Coffee makers are handy kitchen gadgets. During the brewing process, water heats up in the top reservoir of the machine and can cause steam to rise through the vents. Because the coffee maker is typically placed on countertops beneath kitchen cabinets, the steam can come into contact with the cabinets. Several factors affect the potential for damage.

Machine Use

Coffee makers and espresso machines emit steam when operating.

The frequency of using the machine can determine how potentially damaging the humidity and steam can be to your cabinet. If you use your coffee every weekday, sometimes more than once each day, your chances of steam damaging your cabinet is increased. If you are someone who only uses the coffee maker several times over the course of a month, it is unlikely that your coffee maker will do any substantial damage to the cabinet. After use, gauge the temperature of the space on your cabinet above the coffee maker. If it feels hot or overly moist, you may need to change where you locate your coffee maker.

Distance and Positioning

Where your coffee maker is used can make a difference on the impact it has on your kitchen cabinets. A factor to consider is the distance between the top of the machine and the cabinet. The more vertical distance you can provide between your machine and furniture, the more protected it will be. Place the coffee maker in a place where the steam can rise unobstructed. Create room for the steam to rise by pulling the machine out from the wall when in use. Once the coffee is brewed and the top reservoir has cooled, you can slide it back in place underneath the cabinet against the wall.

Cabinet Material

The materials your kitchen cabinets are made of can determine the effect the coffee maker will have. High-quality wood can endure some humidity and moisture, but repeated exposure can cause the wood to swell up and warp over time. A thick finish to your wood can better protect it from the humidity and steam caused by coffee makers. If your kitchen cabinet is made of laminate, the steam from the coffee maker can cause the glue affixing the covering in place to separate from the cabinet. There is also the potential for plastics to melt after exposure to prolonged heat.

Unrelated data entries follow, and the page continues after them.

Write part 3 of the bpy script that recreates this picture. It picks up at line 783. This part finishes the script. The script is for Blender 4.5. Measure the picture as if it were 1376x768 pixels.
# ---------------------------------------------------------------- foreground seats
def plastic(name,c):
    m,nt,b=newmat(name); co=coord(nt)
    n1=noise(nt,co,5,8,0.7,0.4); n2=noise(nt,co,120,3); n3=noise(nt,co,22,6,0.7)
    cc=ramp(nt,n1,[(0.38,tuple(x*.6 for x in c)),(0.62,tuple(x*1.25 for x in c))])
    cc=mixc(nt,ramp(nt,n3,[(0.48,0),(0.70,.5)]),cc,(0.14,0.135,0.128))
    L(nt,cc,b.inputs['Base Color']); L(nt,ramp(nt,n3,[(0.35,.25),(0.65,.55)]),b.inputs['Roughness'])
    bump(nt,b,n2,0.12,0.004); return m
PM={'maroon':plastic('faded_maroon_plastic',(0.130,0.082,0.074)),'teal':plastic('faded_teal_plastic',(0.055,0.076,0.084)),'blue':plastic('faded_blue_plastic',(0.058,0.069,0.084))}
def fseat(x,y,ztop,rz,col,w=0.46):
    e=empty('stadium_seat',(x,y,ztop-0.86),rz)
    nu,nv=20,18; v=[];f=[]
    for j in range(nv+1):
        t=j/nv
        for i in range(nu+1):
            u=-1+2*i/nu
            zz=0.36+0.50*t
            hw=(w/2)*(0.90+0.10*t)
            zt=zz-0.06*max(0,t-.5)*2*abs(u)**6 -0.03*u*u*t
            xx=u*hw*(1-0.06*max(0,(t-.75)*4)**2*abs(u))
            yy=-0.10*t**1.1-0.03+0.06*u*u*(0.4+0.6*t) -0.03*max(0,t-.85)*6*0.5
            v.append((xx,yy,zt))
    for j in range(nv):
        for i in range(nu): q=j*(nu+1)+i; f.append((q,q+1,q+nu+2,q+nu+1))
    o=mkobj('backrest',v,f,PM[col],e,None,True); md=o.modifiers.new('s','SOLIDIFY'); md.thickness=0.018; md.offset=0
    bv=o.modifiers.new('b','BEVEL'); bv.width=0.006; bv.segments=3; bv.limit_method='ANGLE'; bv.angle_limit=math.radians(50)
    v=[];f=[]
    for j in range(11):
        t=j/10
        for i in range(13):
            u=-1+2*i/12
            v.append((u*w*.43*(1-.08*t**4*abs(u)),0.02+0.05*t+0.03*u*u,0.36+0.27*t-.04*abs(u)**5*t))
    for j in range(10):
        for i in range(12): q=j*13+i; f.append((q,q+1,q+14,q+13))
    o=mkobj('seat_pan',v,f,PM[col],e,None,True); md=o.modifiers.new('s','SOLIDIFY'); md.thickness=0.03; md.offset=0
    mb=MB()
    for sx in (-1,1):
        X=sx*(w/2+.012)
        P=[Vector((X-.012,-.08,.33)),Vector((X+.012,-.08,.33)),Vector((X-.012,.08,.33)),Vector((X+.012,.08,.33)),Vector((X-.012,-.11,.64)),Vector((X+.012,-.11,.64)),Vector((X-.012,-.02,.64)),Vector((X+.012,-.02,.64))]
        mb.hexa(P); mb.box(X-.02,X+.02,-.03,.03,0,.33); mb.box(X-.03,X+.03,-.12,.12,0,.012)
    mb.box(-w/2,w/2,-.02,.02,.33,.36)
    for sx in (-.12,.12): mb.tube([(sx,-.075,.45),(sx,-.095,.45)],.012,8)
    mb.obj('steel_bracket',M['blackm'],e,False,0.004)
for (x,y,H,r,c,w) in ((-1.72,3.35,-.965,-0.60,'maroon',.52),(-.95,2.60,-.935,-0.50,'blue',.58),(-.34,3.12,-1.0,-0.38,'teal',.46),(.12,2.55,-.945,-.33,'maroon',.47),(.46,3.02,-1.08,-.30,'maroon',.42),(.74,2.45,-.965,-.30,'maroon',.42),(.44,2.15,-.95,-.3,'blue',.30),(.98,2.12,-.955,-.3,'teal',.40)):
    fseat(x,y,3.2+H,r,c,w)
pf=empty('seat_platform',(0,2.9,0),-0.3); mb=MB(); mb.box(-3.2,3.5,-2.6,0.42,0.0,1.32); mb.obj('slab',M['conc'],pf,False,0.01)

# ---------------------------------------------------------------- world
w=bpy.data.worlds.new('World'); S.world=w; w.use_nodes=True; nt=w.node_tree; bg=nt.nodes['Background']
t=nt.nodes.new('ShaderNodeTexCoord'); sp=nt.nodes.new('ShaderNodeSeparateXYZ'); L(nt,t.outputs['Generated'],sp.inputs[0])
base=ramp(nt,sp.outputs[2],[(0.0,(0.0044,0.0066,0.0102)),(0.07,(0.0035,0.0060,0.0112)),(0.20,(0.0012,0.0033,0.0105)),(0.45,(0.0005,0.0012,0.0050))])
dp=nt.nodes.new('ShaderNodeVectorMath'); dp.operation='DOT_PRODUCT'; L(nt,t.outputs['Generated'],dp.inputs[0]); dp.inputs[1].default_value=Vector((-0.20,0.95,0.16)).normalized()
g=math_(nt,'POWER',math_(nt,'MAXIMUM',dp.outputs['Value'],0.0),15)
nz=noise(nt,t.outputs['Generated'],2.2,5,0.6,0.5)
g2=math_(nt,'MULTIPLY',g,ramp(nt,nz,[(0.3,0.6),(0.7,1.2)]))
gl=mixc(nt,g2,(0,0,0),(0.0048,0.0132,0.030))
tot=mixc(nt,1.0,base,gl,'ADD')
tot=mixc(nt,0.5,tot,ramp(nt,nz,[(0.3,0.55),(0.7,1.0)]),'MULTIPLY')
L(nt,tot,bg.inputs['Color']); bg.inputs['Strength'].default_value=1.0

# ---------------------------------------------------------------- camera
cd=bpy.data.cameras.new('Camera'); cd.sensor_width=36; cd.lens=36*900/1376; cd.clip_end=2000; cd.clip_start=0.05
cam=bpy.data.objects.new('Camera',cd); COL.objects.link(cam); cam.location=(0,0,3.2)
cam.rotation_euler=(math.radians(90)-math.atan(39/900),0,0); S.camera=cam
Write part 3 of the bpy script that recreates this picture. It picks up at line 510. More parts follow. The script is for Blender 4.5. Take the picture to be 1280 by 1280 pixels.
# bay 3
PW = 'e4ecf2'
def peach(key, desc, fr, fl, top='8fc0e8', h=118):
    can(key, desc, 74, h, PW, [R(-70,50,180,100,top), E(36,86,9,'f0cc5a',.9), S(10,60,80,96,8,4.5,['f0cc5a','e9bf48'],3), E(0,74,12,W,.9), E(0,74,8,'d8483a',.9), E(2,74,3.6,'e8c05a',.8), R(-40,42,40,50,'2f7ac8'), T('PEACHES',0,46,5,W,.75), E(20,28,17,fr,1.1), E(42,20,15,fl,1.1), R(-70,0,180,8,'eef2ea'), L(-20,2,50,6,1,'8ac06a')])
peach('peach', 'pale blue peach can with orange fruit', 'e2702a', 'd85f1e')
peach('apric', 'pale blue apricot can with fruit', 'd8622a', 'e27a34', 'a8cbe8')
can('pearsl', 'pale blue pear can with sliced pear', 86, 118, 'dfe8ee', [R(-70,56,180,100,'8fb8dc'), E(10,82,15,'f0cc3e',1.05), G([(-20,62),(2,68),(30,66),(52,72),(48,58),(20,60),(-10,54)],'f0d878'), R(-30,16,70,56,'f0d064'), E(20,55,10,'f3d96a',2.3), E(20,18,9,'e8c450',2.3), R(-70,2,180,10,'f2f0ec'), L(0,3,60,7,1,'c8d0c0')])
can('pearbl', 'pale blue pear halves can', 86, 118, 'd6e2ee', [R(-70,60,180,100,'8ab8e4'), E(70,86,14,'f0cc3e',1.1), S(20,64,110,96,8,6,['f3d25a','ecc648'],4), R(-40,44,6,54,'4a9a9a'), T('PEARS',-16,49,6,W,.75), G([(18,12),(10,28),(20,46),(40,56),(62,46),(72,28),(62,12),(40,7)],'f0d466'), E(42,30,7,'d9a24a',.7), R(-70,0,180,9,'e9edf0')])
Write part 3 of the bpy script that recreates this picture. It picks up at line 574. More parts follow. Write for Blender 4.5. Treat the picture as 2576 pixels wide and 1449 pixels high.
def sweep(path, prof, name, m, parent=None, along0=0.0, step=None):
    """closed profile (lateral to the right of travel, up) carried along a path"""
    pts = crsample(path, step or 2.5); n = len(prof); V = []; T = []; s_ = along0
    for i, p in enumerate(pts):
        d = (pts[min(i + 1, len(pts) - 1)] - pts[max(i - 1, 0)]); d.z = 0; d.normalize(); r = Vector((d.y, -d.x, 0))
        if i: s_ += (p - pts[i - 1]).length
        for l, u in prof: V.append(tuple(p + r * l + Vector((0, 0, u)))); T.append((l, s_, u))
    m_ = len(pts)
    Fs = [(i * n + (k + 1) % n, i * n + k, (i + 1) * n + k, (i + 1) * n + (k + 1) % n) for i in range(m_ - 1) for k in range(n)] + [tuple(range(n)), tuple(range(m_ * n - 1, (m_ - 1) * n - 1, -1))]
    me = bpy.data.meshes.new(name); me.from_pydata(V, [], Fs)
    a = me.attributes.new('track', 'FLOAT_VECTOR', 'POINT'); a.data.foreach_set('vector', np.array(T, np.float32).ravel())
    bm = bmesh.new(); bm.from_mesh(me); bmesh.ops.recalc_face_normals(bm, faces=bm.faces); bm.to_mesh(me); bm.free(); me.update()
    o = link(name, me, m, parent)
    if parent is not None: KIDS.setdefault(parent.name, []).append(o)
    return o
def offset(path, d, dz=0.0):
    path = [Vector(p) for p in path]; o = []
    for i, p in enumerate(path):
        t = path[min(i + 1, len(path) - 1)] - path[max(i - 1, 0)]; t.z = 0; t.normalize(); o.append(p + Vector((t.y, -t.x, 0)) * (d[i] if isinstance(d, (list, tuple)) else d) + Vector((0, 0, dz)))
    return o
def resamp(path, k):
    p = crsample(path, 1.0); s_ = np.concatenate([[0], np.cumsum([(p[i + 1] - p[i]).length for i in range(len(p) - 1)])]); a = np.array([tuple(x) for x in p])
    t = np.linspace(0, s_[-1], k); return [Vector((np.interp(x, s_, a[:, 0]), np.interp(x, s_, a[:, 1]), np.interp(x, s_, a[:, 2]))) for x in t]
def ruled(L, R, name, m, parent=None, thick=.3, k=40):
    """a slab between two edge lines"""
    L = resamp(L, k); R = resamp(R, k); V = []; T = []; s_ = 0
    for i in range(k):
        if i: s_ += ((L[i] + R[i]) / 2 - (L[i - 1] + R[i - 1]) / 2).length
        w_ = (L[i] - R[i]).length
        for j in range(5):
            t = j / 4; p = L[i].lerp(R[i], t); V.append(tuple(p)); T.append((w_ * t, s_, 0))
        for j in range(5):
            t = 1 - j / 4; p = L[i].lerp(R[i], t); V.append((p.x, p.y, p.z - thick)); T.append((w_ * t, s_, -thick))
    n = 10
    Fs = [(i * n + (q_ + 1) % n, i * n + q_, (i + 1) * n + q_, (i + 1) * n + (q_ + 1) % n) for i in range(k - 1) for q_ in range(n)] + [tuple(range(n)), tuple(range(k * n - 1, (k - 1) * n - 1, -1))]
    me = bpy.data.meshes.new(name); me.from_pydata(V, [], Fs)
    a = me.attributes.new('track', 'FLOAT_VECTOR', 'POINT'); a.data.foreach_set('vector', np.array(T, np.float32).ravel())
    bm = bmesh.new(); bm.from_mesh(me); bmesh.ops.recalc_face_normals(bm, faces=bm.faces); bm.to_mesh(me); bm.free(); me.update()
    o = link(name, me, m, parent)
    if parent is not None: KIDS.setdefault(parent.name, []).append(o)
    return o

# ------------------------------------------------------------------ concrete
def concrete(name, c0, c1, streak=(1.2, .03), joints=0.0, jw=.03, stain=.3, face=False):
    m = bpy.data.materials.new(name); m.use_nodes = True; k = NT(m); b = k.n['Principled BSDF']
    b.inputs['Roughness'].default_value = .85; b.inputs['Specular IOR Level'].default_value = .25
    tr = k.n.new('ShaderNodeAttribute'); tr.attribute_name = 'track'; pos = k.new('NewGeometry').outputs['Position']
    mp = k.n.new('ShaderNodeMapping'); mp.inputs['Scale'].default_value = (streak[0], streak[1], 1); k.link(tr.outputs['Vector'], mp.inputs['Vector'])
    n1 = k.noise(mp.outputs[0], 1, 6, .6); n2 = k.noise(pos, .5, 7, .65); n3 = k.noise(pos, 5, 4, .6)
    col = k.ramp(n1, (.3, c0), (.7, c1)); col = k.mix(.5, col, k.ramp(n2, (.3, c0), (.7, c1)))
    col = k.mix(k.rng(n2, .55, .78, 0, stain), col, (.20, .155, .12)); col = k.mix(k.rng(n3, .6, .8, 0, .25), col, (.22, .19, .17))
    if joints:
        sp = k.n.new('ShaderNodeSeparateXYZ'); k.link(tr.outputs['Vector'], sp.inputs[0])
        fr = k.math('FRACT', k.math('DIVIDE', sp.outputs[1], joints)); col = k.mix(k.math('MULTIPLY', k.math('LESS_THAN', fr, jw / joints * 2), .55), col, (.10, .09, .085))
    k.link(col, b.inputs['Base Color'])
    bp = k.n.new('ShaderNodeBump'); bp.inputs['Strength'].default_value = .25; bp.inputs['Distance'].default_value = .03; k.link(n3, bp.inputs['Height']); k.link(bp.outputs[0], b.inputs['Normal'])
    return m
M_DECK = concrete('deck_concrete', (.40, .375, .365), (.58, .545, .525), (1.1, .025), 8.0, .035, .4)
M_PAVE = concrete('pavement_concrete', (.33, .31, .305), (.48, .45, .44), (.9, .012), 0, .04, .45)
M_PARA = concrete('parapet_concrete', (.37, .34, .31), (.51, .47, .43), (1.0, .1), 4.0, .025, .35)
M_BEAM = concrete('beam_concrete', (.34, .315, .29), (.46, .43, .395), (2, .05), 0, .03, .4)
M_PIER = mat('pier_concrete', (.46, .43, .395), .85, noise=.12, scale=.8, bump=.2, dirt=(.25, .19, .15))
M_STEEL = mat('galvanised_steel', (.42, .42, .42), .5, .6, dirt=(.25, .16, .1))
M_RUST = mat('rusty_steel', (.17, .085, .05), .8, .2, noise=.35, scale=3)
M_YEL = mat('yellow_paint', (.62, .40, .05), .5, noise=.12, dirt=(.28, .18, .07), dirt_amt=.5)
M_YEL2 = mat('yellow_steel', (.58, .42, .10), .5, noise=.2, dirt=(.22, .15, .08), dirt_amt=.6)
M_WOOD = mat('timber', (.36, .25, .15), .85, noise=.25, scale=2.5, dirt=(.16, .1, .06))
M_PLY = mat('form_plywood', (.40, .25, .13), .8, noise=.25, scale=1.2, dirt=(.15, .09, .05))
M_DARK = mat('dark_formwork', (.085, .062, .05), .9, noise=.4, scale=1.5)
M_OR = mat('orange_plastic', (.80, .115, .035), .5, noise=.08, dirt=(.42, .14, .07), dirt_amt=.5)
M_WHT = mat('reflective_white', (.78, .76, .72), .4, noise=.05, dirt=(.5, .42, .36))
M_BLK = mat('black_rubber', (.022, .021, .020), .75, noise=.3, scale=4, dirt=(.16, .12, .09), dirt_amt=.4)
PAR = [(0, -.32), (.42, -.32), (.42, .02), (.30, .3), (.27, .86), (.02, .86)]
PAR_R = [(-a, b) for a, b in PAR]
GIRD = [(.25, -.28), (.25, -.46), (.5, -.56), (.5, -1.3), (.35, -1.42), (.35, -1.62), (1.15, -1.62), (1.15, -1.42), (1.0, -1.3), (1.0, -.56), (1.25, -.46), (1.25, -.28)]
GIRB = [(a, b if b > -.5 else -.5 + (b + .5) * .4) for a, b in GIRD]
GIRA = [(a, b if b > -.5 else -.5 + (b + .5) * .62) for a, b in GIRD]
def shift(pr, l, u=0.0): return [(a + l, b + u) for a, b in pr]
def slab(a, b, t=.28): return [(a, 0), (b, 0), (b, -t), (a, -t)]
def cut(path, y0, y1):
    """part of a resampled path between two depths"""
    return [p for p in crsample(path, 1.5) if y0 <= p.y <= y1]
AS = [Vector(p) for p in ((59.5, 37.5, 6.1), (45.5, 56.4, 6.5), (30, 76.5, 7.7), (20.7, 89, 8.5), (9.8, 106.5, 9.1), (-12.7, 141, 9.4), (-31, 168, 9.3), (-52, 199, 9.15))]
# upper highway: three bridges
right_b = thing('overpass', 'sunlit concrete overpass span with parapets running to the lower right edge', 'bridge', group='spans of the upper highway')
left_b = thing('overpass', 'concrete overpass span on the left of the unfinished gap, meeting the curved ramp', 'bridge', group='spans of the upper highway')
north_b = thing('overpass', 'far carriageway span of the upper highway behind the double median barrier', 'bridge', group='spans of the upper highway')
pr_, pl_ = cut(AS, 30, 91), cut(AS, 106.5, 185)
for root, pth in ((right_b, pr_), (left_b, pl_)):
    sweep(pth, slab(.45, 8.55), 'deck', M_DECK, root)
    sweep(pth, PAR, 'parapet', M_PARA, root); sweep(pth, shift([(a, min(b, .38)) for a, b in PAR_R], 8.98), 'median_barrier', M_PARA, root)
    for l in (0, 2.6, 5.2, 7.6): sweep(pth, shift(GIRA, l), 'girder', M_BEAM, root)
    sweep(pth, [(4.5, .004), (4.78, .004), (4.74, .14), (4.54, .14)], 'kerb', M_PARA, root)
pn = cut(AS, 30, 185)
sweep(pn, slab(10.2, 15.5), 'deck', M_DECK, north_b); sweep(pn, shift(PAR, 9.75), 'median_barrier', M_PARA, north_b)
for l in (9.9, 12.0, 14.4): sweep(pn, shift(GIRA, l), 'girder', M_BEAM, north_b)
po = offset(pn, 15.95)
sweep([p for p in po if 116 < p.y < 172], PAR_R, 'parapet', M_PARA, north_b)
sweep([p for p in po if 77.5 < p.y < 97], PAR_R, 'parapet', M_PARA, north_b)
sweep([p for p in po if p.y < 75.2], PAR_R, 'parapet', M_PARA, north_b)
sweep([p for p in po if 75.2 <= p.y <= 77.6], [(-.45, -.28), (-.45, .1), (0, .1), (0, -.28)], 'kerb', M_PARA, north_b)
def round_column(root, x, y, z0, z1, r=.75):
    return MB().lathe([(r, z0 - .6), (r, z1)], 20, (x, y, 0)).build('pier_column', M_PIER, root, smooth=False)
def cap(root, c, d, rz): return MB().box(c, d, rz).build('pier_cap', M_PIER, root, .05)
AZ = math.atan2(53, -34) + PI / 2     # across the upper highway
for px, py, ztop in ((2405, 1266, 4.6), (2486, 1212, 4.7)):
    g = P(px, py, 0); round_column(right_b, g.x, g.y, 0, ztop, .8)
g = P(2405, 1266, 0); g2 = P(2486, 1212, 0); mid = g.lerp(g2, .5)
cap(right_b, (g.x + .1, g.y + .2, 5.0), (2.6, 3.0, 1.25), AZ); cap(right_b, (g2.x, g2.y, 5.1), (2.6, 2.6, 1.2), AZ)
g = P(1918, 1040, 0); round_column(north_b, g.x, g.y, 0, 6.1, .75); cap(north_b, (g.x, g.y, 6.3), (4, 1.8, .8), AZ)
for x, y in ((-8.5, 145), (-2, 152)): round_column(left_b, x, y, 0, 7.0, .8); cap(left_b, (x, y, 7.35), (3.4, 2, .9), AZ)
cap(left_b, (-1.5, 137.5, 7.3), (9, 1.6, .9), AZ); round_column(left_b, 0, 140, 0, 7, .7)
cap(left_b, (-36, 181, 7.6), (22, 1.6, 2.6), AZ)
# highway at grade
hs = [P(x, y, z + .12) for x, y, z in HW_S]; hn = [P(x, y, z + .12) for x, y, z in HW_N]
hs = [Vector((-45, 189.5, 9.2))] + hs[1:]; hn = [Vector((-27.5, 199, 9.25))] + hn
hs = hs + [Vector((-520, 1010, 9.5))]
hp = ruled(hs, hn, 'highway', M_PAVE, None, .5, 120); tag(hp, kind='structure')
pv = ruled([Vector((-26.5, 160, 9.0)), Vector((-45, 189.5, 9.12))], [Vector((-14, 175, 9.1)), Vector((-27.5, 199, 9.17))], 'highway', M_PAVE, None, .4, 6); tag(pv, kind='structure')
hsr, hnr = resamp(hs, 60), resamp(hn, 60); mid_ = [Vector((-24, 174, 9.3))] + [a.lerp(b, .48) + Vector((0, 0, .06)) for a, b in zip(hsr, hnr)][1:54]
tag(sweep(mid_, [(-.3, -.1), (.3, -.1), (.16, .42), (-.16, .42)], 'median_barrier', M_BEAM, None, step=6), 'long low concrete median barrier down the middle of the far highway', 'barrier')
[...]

Different coffee makers will heat up to different temperatures, so it is likely one maker could cause damage while others may not. If you see excess moisture bead up on the surface of the cabinet, this could be a sign of excess heat and steam. Wipe it clear with a towel to avoid having the cabinet absorb the liquid. A number of different coffee makers are available today that do not require high heat to brew; rather, they cold-brew the coffee overnight. If steam is a concern, a cold-brew machine might be for you.